┌────────
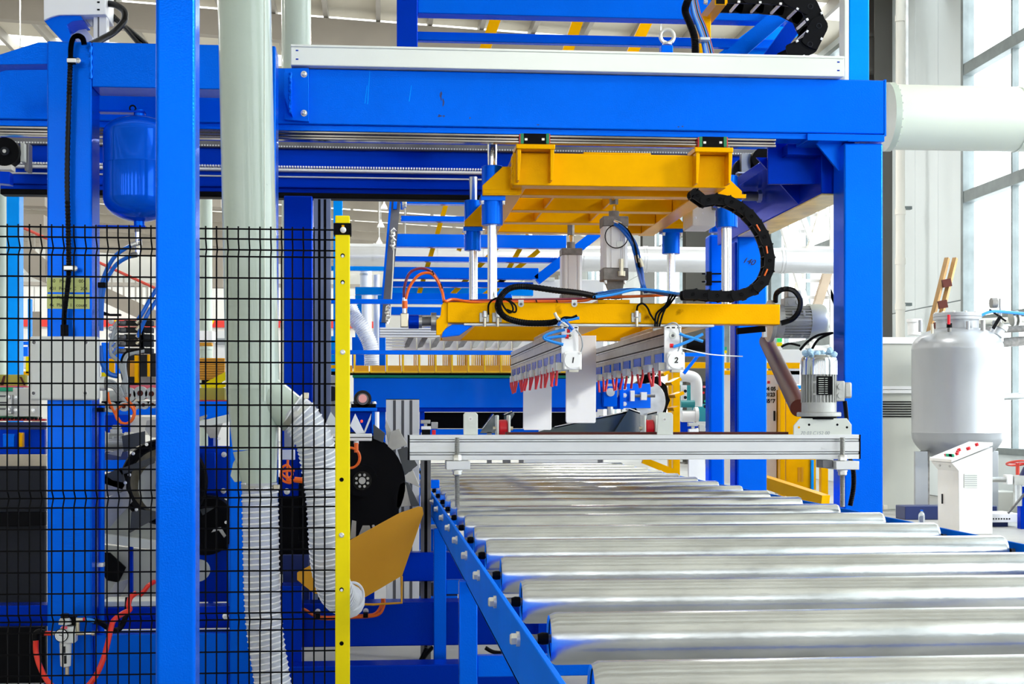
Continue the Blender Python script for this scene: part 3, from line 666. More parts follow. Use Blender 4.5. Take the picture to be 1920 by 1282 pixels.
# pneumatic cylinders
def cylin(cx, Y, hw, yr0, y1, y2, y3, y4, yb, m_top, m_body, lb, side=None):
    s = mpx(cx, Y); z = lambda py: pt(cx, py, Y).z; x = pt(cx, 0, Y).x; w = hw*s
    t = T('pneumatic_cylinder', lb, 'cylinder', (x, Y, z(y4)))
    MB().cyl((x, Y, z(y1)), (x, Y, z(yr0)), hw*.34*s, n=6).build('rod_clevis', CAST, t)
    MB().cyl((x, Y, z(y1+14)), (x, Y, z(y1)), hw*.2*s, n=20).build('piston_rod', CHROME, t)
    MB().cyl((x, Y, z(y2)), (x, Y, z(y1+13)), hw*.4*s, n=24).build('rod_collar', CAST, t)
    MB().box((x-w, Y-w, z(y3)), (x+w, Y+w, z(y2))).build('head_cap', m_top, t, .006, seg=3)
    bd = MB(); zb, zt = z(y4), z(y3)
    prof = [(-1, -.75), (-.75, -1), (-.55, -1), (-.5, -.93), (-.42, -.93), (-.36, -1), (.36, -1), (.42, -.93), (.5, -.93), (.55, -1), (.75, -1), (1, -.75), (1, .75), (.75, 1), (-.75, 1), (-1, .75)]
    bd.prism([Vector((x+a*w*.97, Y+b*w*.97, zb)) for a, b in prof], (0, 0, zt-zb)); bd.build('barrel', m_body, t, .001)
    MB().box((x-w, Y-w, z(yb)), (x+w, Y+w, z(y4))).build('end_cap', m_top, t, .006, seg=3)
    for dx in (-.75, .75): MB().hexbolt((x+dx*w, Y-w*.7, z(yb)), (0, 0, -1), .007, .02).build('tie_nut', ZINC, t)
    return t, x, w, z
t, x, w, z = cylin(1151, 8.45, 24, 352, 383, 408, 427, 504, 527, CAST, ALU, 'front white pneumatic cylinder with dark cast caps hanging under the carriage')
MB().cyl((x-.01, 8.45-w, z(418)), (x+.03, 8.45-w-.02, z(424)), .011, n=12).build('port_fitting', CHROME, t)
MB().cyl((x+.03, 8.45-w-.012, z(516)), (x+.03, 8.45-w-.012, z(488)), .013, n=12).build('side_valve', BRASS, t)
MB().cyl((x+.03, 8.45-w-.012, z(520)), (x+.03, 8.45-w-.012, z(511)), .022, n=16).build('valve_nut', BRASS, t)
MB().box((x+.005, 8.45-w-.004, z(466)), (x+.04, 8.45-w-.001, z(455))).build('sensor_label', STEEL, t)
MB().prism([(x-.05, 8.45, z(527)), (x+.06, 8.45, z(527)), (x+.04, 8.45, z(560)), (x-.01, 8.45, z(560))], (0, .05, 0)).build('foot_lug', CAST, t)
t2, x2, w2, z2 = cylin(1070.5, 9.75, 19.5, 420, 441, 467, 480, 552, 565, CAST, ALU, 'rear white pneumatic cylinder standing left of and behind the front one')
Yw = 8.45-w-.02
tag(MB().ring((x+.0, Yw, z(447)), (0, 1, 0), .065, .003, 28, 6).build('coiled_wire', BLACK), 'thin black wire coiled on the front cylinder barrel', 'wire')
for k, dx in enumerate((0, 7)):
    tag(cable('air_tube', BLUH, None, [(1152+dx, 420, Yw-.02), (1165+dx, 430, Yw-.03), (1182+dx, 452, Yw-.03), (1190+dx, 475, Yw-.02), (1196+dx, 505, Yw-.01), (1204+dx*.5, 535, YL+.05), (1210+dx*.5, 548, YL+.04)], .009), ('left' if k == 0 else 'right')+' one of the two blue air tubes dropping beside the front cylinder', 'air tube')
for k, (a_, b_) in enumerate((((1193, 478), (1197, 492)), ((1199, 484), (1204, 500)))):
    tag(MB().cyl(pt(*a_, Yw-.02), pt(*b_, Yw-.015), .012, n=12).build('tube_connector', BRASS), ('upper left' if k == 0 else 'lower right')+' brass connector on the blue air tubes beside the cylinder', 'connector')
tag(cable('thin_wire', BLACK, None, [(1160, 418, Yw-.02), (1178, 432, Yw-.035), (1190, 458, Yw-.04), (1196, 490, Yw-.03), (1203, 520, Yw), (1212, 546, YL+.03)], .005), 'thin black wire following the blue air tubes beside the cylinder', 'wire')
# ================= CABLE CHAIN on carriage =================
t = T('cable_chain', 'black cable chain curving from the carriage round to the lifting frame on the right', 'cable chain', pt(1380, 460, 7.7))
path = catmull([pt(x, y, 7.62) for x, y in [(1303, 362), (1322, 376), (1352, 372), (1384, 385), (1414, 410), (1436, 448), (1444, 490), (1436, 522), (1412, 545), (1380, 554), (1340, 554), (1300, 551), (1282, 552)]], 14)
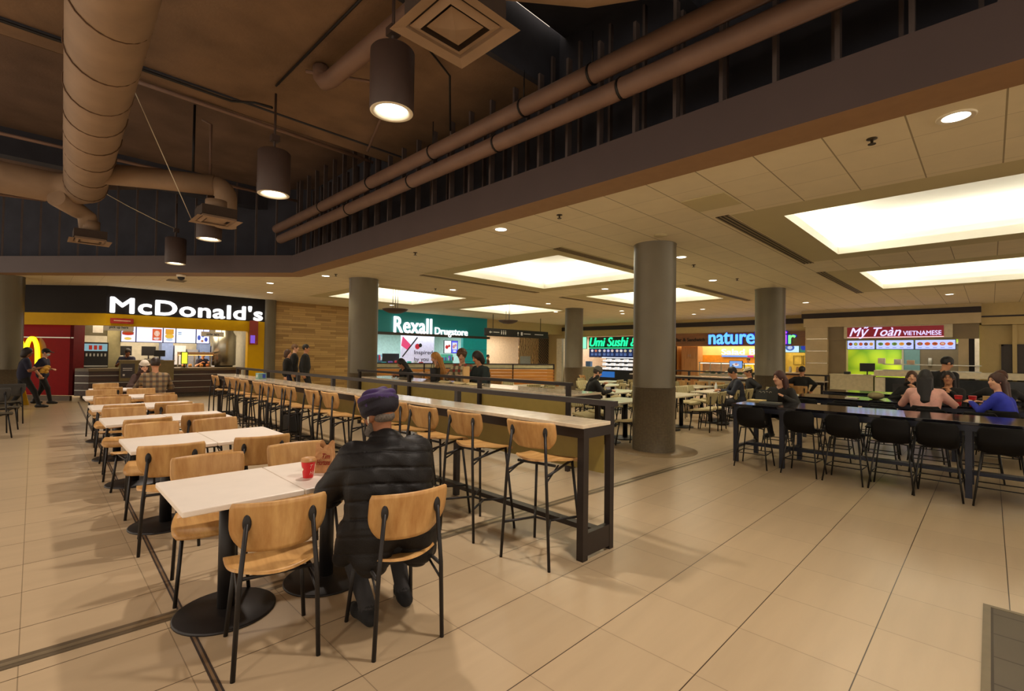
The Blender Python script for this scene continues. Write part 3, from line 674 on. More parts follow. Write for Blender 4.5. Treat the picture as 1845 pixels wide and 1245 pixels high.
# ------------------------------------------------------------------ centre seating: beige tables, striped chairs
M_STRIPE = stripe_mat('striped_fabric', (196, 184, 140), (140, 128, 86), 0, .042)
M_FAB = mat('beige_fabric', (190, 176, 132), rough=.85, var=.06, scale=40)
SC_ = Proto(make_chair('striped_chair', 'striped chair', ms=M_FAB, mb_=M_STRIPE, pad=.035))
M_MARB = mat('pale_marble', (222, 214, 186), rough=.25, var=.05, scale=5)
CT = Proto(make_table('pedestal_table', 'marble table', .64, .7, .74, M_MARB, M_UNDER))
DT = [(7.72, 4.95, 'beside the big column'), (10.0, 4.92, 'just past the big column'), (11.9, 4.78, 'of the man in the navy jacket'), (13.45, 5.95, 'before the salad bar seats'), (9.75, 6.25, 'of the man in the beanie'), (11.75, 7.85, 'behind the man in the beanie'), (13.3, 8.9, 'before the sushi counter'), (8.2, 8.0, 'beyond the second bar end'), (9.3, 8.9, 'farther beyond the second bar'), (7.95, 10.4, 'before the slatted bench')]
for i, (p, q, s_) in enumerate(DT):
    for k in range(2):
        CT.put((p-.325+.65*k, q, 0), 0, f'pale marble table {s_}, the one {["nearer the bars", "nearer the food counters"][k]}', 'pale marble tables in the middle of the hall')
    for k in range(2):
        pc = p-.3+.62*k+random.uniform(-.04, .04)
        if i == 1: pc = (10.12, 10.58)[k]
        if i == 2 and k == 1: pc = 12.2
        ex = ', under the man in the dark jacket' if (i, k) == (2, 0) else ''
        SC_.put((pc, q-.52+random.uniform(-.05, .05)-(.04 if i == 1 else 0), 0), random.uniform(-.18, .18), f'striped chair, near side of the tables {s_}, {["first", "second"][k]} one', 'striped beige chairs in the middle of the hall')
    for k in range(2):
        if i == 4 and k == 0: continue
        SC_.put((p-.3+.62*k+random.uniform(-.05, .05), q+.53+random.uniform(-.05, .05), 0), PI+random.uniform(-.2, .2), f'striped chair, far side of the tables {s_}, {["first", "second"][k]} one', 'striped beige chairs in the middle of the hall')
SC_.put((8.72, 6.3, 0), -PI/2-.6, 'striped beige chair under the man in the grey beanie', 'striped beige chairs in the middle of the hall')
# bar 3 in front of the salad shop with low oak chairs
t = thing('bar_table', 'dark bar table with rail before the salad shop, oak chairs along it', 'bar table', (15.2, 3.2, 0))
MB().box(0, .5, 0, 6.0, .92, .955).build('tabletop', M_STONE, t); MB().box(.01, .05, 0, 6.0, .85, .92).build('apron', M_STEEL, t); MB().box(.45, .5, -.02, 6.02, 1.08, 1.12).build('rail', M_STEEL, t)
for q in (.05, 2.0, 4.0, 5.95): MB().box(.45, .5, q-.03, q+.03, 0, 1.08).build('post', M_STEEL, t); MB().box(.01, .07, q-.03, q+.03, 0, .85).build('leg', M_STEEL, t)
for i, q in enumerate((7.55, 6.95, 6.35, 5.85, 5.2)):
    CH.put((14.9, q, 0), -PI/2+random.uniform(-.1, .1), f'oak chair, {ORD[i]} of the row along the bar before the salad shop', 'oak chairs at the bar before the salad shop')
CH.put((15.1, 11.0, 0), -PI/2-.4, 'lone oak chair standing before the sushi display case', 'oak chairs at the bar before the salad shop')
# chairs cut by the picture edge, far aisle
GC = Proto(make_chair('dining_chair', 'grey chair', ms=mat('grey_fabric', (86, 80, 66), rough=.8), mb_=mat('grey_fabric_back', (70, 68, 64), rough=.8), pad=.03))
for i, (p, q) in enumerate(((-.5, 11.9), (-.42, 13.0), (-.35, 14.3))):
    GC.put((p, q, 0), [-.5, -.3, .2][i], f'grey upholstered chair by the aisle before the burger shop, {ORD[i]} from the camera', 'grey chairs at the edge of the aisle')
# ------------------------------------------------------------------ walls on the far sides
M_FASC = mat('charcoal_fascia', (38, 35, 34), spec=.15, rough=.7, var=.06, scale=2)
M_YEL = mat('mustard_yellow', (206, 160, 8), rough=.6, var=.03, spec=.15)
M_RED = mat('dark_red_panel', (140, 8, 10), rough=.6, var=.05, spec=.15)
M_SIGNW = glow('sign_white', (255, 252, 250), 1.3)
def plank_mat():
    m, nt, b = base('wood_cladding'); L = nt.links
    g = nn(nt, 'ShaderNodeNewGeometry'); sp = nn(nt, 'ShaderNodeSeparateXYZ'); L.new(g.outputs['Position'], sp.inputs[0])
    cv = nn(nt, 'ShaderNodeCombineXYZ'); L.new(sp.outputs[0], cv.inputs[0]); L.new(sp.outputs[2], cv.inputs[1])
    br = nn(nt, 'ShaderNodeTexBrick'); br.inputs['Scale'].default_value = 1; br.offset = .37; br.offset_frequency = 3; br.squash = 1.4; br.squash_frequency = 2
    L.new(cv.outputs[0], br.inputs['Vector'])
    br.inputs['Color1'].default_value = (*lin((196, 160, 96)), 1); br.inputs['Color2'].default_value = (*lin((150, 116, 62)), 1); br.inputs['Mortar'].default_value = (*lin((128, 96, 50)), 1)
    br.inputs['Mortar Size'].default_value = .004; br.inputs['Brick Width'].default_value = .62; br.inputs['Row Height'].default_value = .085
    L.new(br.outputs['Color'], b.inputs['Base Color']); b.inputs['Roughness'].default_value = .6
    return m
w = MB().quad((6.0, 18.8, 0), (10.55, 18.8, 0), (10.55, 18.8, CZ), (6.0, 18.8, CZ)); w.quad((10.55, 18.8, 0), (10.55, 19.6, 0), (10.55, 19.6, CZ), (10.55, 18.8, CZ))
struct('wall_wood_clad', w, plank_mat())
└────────
THE TASK:
Scan the material above. Return every line containing the string "this".

FINAL RESULT:
Continue the Blender Python script for this scene: part 3, from line 666. More parts follow. Use Blender 4.5. Take the picture to be 1920 by 1282 pixels.
The Blender Python script for this scene continues. Write part 3, from line 674 on. More parts follow. Write for Blender 4.5. Treat the picture as 1845 pixels wide and 1245 pixels high.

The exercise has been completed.